La Clémence de Titus à l'Opéra de Liège
L'histoire mythologique grecque menée vers une idée d’utopie universaliste décontenance, dérange et bouscule les codes de cette œuvre et du public dans ces décors de contrées primitives, par-delà les jungles et sols poussiéreux vers un monde fantastique qui semblerait plus familier à La Flûte enchantée. Cette Clémence de Titus signée Cécile Roussat et Julien Lubek [qui répond à cet article avec humour dans les commentaires en bas de page, ndlr] questionne les codes de l'opéra, la magie et la beauté du réel, mais les désarticulant jusqu'à sembler vouloir faire oublier Mozart, la verve et la finesse de sa musique, riche et piquée. Le décor cirque et souk, entre psytrance et rave party entoure une foule à l'agitation générale, entre une tête de bœuf, des ongles de 20 centimètres, des bras de 10 mètres de long, une coiffe aussi longue qui se traîne et se coince dans le décor, des contorsionnistes, cyclopes et centaures.
Cette masse qui semble peser de tout son poids sur la musique n'empêche pourtant pas l’Orchestre maison, dirigé par de Thomas Rösner, de rendre avec acuité le foisonnement solaire, humaniste et vif du compositeur (qui mourra quelques mois plus tard). Entre humilité et richesse, le très large prisme des couleurs soutient les voix diverses mais unies par l'intensité pour faire triompher l'attention de la musique.

Anna Bonitatibus dans le rôle de Sesto brille d’une voix ornementée, puissante et affirmée. Femme emportée par l’amour, la mezzo-soprano italienne se déploie, tiraillée entre un romantisme passionnel, exacerbé et une tristesse sombre, soulignée de graves (malgré son costume mi-femme mi-bouc). Vitellia, interprétée par Patrizia Ciofi, que l’Opéra de Liège avait accueillie la saison dernière dans le rôle de Norma connaît quelques difficultés vocales (la voix légèrement soufflée semble réduite et peine dans les aigus comme dans les graves), mais le jeu confiant sert le rôle avec une sensibilité lucide. Puissante, acidulée et vive, la diction acérée joue de son charisme et dénote parmi le casting vocal.

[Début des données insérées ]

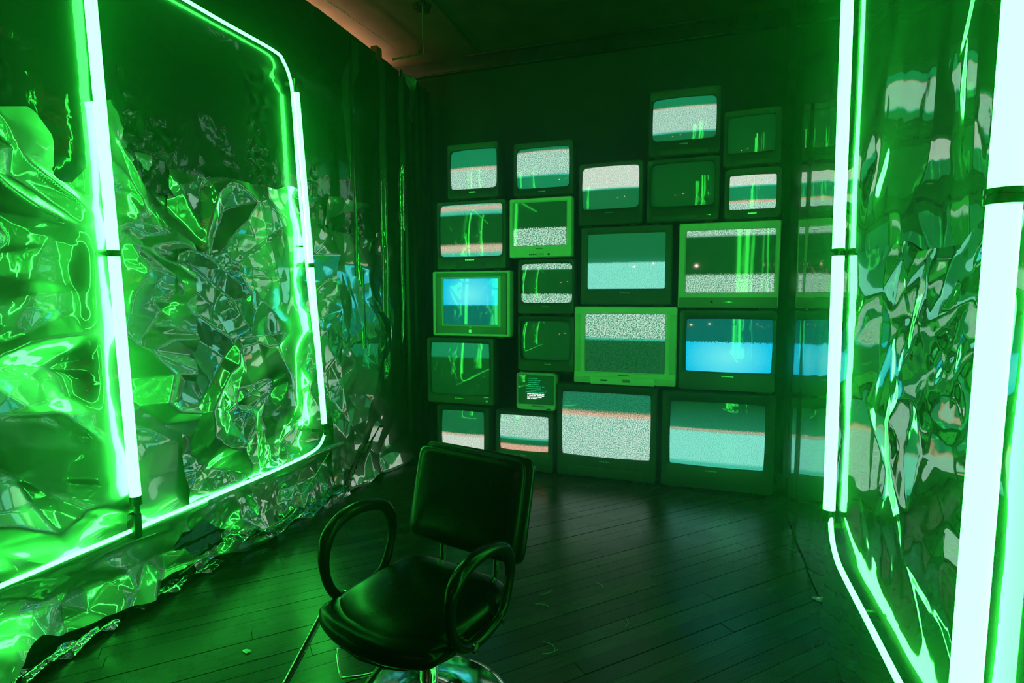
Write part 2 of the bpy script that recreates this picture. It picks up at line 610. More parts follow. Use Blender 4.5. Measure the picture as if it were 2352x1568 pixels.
def lim(h, lo, hi):
    """fold the film back wherever it would leave its range"""
    t = (h-lo)/(hi-lo)
    return lo+(hi-lo)*np.abs(((t+1) % 2)-1)


def taut(h, y, z, spots):
    """film pulled taut and pushed out right behind a tube (y, z0, z1, width, height out) or along the neon line (z, 'h', ...)"""
    for a, z0, z1, wd, tgt in spots:
        if z0 == 'h':
            k = np.exp(-((z-a)/wd)**2)
        else:
            k = np.exp(-((y-a)/wd)**2)*np.clip((z-z0)/.12, 0, 1)*np.clip((z1-z)/.12, 0, 1)
        k = k*.94
        h = h*(1-k)+tgt*k
    return h


def near_left(u, v):
    y, z = u+0.15, v+0.1
    h = crumple(u, v, 21, (0.12, 0.36), 3, 0.52, .7, (1.0, 0.4), 2.4)
    h += crumple(u, v, 27, (0.07, 0.17), 3, 0.26, .6, None, 1.5)*np.clip((vnoise(u, v, 0.45, 9)-.42)*4, 0, 1)
    h = lim(h, -0.055, 0.022)+0.004*(vnoise(u, v, .16, 5)-.5)
    h = taut(h, y, z, [(1.61, .5, 3., .08, .022), (.355, 'h', 0, .04, .022)])
    fl = np.clip((0.34-z)/0.3, 0, 1)
    return h+fl*(0.10+0.22*plin(u/.21+500, v/.17+500, 77)+0.10*plin(u/.09+500, v/.08+500, 78))*fl**.5


def near_edge(u, v, U, V):
    y = u+.15
    top = np.interp(y, [0, .6, 1.1, 1.45, 1.74, 1.80, 2.04, 2.2], [1.95, 2.12, 1.98, 2.1, 2.22, 2.15, 1.92, 1.85])
    v2 = V*(top-.09)+0.05*(vnoise(u, v*0, 0.16, 3)-.5)*2*(1-V)**2
    return u+0.03*(vnoise(v, v*0, .25, 6)-.5)*U**3, v2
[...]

Cecilia Molinari dans le rôle d’Annio se dessine d’une voix riche, élégante et mozartienne. Ornementée et pourtant naturelle, la mezzo lauréate du Prix international du bel canto Rossini dessine sans effort ses lignes en aigus clairs, en veloutés de graves et d’une belle humilité. Plus récitative, Veronica Cangemi semble entravée par son pesant costume (façon princesse Raiponce), les gestes et mouvements manquent de conviction malgré le rendu de partition, surtout dans les aigus à l'agilité baroque et solaire.

Tito, rôle de monarque sage et humain trouve en Leonardo Cortellazzi la finesse d’interprétation. Précise, latine et noble, la voix du ténor semble légèrement gutturale mais s’étoffe finalement pour un deuxième acte sensé. Légèrement en retrait, Publio et son costume d’homme-arbre a la voix cuivrée et corsée de Markus Suihkonen, précise et expressive à l'image des Chœurs de l'Opéra Royal de Wallonie-Liège, dont la ferveur austère soutenue offre un contrepoint rassérénant et salvateur à cette production.